Yes, but for whom, Landor or Hazlitt? This was a meeting of tempestuous tempers. Both men raged at the world, perceiving insults where none was intended and issuing them for the sheer cranky fun of it. Arthur Krystal writes of Hazlitt: “The man suffered from intellectual Tourette’s syndrome: he simply could not keep his mouth shut.” And Adam Roberts, author of Landor’s Cleanness (2014), writes: “Landor was a choleric individual, given to sudden rages, whilst also magnanimous, kind-hearted and loyal to his friends.” It’s foolish to expect consistency of either man, except in the brilliance of much of their writing. The passage at the top is from Augustine Birrell’s William Hazlitt (1902), a title in the “English Men of Letters,” a series of biographies by prominent writers (Henry James on Hawthorne, Leslie Stephen on Dr. Johnson) and published by Macmillan. Birrell loves Hazlitt unconditionally, despite his prickly nature. Of the meeting with Landor he continues:

“The two men got on exceedingly well.
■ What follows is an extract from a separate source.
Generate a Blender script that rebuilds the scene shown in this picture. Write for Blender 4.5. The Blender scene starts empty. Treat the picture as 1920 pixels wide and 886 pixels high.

Hazlitt has reviewed the first two volumes of the Imaginary Conversations in the Edinburgh [Review]; and though he had, with all the `spectacled gravity’ of an austere critic, found his author guilty of a strange lack of temper and decorum, and full of arrogance and caprice, he had also greatly delighted in many of the Conversations, and had written of them with feeling and enthusiasm.”

With volatile, mercurial temperaments, it’s futile to look for constancy, and it’s naïve to expect those we admire to unwaveringly like and admire each other. One would love to read the “imaginary conversations” of Hazlitt and Landor. Birrell notes that the two men shared “obvious resemblances,” and adds: “Both hated kings far better than they loved peoples. Neither of them was the least a democrat.” Here is Landor speaking of Hazlitt, giving praise while taking it away, as quoted by John Forster in his Life of Landor (1868):

“Hazlitt’s books are delightful to read, pleasant always, often eloquent and affecting in the extreme. But I don’t get much valuable criticism out of them. Coleridge was worth fifty of him in that respect. A point may be very sharp, and yet not go very deep; and the deficiency of penetrating may be the result of its fineness. A shoemaker whose shoes are always well pollisht [sic] and always neatly cut out, but rarely fit, is not of much use to us.”

And from 1824, here is the opening of Hazlitt’s review of Landor’s Imaginary Conversations:
   
“This work is as remarkable an instance as we have lately met with of the strength and weakness of the human intellect. It displays considerable originality, learning, acuteness, terseness of style, and force of invective — but it is spoiled and rendered abortive throughout by an utter want of temper, of self-knowledge, and decorum.”